If they aren't some weird special design, they should be nothing more than devices selected for high Vgs(off), I think.
I made a circuit to measure Rds(on) plus Rds at different Vgs and corresponding distortion when applying a 775mV 1.3kHz signal. To avoid the interdependency between the Vgs DC bias and the AC signal fed from drain, I introduced an opamp.
This provided some interesting learnings;
VCR4N and 2N4338 don't actually have a Vgs(off) or Vp, they reach a max Rds at a certain Vgs which then does not increase with lower Vgs (approx 7.5 x Rds(on)
Hmm, this is not possible, or something is funny about the interpretation?
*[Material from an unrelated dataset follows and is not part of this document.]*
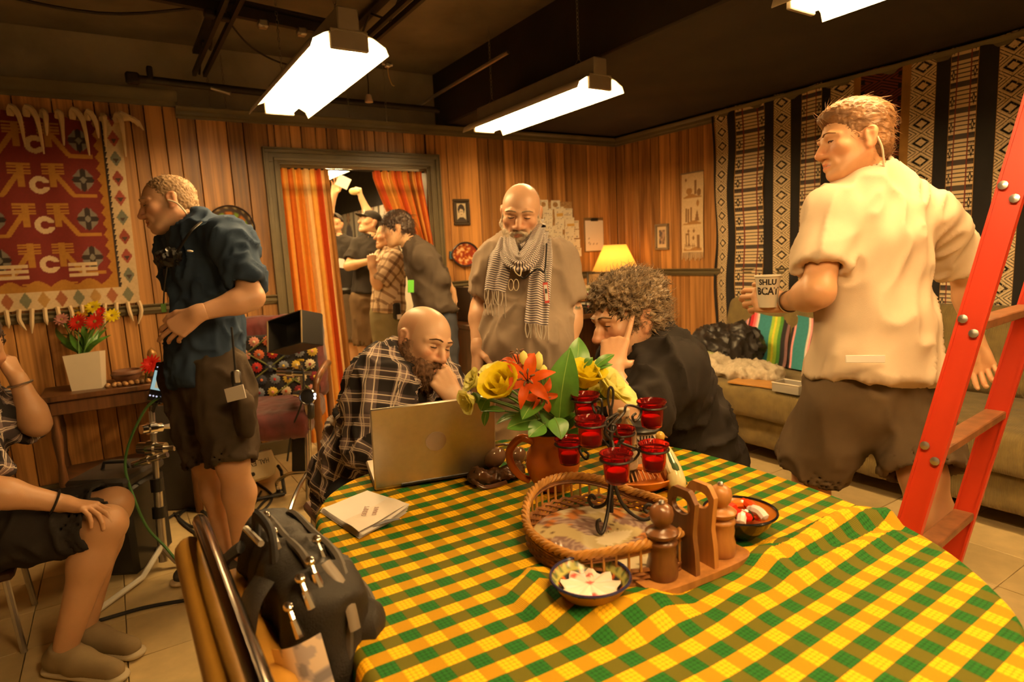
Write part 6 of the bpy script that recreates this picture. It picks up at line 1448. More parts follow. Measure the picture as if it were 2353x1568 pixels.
    def trousers(s, D, hem=(.9, .9), r=(.115, .10), shin=None, inf=.014, top=.08):
        J, g = s.J, s.g; pel, che = np.array(J['pel']), np.array(J['che']); D.seg(lerp(pel, che, top / .4), pel - WUP * .06, .148 * g + inf * .3, .158 * g + inf * .5, .05, flat=(s.bf, .76), cap0=True)
        for S, hm in zip('RL', hem):
            hp, kn, an = np.array(J['hip' + S]), np.array(J['kn' + S]), np.array(J['an' + S])
            if shin: D.seg(hp, kn, r[0], r[1], .06); D.seg(kn, lerp(kn, an, shin), r[1], r[1] * .78, .04, cap=True)
            else:
                e = lerp(hp, kn, hm); D.seg(hp, e, r[0], r[1], .05, cap=True); D.seg(lerp(hp, kn, hm - .12), lerp(hp, kn, hm + .25), r[1] - .014, r[1] - .006, .004, op=-1)
        return D
    def hair(s, m, h=.008, top=.0, face=(0, .080, -.034), fr=(.080, .066, .090), low=-.055, amp=.02, sc=(60, 60, 60), vox=.0042, extra=None, name='hair', seed=2, ear=True):
        D = SD(); H = s.h; c = H.sc; D.ell(H.w(0, -.015, .036 + top * .5), np.array((.077 + h, .098 + h, .083 + h + top)) * c, H.M, .01); D.ell(H.w(0, -.045, -.015), np.array((.064 + h, .064 + h, .062)) * c, H.M, .02)
        if extra: extra(D, H)
        D.ell(H.w(*face), np.array(fr) * c, H.M, .012, op=-1)
        if ear:
            for x in (-1, 1): D.ell(H.w(.082 * x, -.006, -.022), np.array((.022, .026, .040)) * c, H.M, .008, op=-1)
        D.plane(H.w(0, 0, low), -H.M[:, 2] * 1 + H.M[:, 1] * .35); V, F = D.build(vox); V = folds(V, F, amp, sc, H.M, seed); s.hair_m = (V, F); return s.t.part(name, (V, F), m, W=True, sharp=0)
    def strands(s, m, n, L, r, curl=.0, flow=(0, -1, .2), lift=.5, name='hair_strands', seed=3, src=None):
        V, F = src or s.hair_m; rg = np.random.default_rng(seed); N = vnormals(V, F); ix = rg.integers(0, len(V), n); H = s.h; fl = H.M @ U(flow); Vs = []; Fs = []; k = 0; seg = 6
        for i in ix:
            p = V[i] - N[i] * .002; q = U(fl - N[i] * (fl @ N[i]) + .5 * rg.normal(size=3) * (.3 + curl)); d = U(N[i] * lift + q); sd = U(np.cross(d, N[i] + .01)); ln = L * rg.uniform(.6, 1.2); ph = rg.uniform(0, 6.28); P = []
            for j in range(seg + 1):
                t_ = j / seg; P.append(p + (d * t_ + (q - N[i] * .6) * t_ * t_ * .5) * ln + (sd * math.cos(ph + t_ * 7) + N[i] * math.sin(ph + t_ * 7)) * curl * ln * .22 * t_)
            P = np.array(P); b2 = U(np.cross(P[-1] - P[0], sd) + 1e-6)
            for j in range(seg + 1):
                rr = r * (1 - .8 * (j / seg) ** 2); Vs += [P[j] + sd * rr, P[j] - sd * rr * .5 + b2 * rr * .87, P[j] - sd * rr * .5 - b2 * rr * .87]
            for j in range(seg):
                for e in range(3): e2 = (e + 1) % 3; Fs.append((k + j * 3 + e, k + j * 3 + e2, k + j * 3 + 3 + e2, k + j * 3 + 3 + e))
            k += 3 * (seg + 1)
        o = s.t.part(name, (np.array(Vs), np.array(Fs)), m, W=True, sharp=0); o['kind'] = 'stuff'; return o
    def brows(s, m, r=.0045, dz=0):
        H = s.h
        for x in (-1, 1): s.t.part('eyebrow', tube([H.w(.012 * x, .1015, .0225 + dz), H.w(.026 * x, .1030, .0265 + dz), H.w(.041 * x, .0965, .0265 + dz), H.w(.055 * x, .081, .020 + dz)], np.array([.8, 1, .9, .4]) * r * H.sc, 6, flat=.6), m, W=True)
    def beard(s, m, th=.010, amp=.012, mous=True, seed=4, up=-.02, chin=0.):
        D = SD(); H = s.h; c = H.sc; jw = H.k.get('jaw', 1.0); w = H.w
        D.ell(w(0, .032, -.066), np.array((.055 * jw + th, .058 + th, .054 + th)) * c, H.M, .02); D.seg(w(0, .072, -.102), w(0, .074, -.106 - chin), (.020 + th) * c, (.016 + th) * c, .025)
        for x in (-1, 1): D.seg(w(.058 * x * jw, -.002, -.045), w(.032 * x * jw, .056, -.096), (.018 + th * .7) * c, (.016 + th) * c, .02); D.seg(w(.066 * x, .004, .0), w(.060 * x * jw, .0, -.05), (.009 + th * .3) * c, (.016 + th * .5) * c, .015)
        D.ell(w(0, .085, -.022), np.array((.062, .05, .040)) * c, H.M, .012, op=-1); D.ell(w(0, .108, -.074), np.array((.025, .022, .012)) * c, H.M, .005, op=-1)
        for x in (-1, 1): D.ell(w(.062 * x, .055, -.018), np.array((.024, .045, .036)) * c, H.M, .012, op=-1)
        D.plane(w(0, -.012, 0), -H.M[:, 1]); D.plane(w(0, 0, .005), H.M[:, 2])
        if mous:
            for x in (-1, 1): D.seg(w(.003 * x, .1005, -.0575), w(.026 * x, .086, -.068), .0068 * c, .0058 * c, .006); D.seg(w(.026 * x, .086, -.068), w(.030 * x, .078, -.088), .007 * c, .009 * c, .01)
        V, F = D.build(.0042); V = folds(V, F, amp, (120, 120, 60), H.M, seed); s.beard_m = (V, F); return s.t.part('beard', (V, F), m, W=True, sharp=0)
def shoe(t, an, fd, L, m, ms):
    an = np.array(an, float); fd = U(np.array(fd) * [1, 1, 0]); D = SD(); b = np.array([an[0], an[1], 0])
    D.seg(b - fd * .045 + WUP * .05, b + fd * .05 + WUP * .05, .042, .042, .03); D.seg(b + fd * .05 + WUP * .045, b + fd * (L - .10) + WUP * .035, .044, .034, .03); D.seg(b - fd * .02 + WUP * .05, an + WUP * .01, .045, .045, .02, cap=True); D.plane((0, 0, .012), (0, 0, -1))
    o = t.part('shoe', D.build(.009), m, W=True, sharp=0)
    D = SD(); D.seg(b - fd * .05 + WUP * .014, b + fd * (L - .09) + WUP * .014, .048, .042, .03, flat=((0, 0, 1), .34)); D.plane((0, 0, .001), (0, 0, -1)); t.part('sole', D.build(.009), ms, o, W=True, sharp=0)
    for k in range(4): q = b + fd * (.03 + .022 * k) + WUP * (.088 - .009 * k); sd = np.cross(WUP, fd); t.part('lace', tube([q - sd * .022 - WUP * .01, q + WUP * .003, q + sd * .022 - WUP * .01], .0028, 5), ms, o, W=True)
def fabric(name, col=None, **k): return MATS[name] if name in MATS else mat(name, col, .88, var=k.pop('var', .14), scale=k.pop('scale', 8), bump=.12, bscale=420, spec=.12, **k)
def cam_frame(): return np.stack([RGT, DWN, FWD], 1)
CF = cam_frame()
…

The datasheet clearly says Vgs(off) at Vds = 10V, Id = 1uA or whatever. It has cutoff like any other JFET, and so Rds(on) will go towards infinity as Vgs falls -- and within a decreasing span of drain voltage for which the response is linear, or else increasing distortion at fixed drain voltage. The drain-gate divider cannot fix this, as inevitably Vgs < Vgs(off) must occur at some point, and as it crosses the threshold, Id goes to ~0 resulting in distortion. (Which should be, mostly a zero-crossing sort of thing, due to the effect of the divider? Effectively as signal voltage goes negative, drain and source swap positions, so Vgs has the same response as for positive signals -- hence the half divider: the strategy is to put the gate "in the middle" between D and S, making the distortion symmetrical I think. It's not that it's halving drain voltage, it's that it's averaging both drain and source voltages together. Ah, I never noticed that before and merely took the trick for granted, makes sense.)
Are you measuring current exactly as indicated in the schematic, or actually Vds in which case Rs makes a divider with R4+R3 and anything else hanging off the circuit (presumably the probe is over a meg though)? That could have that kind of effect.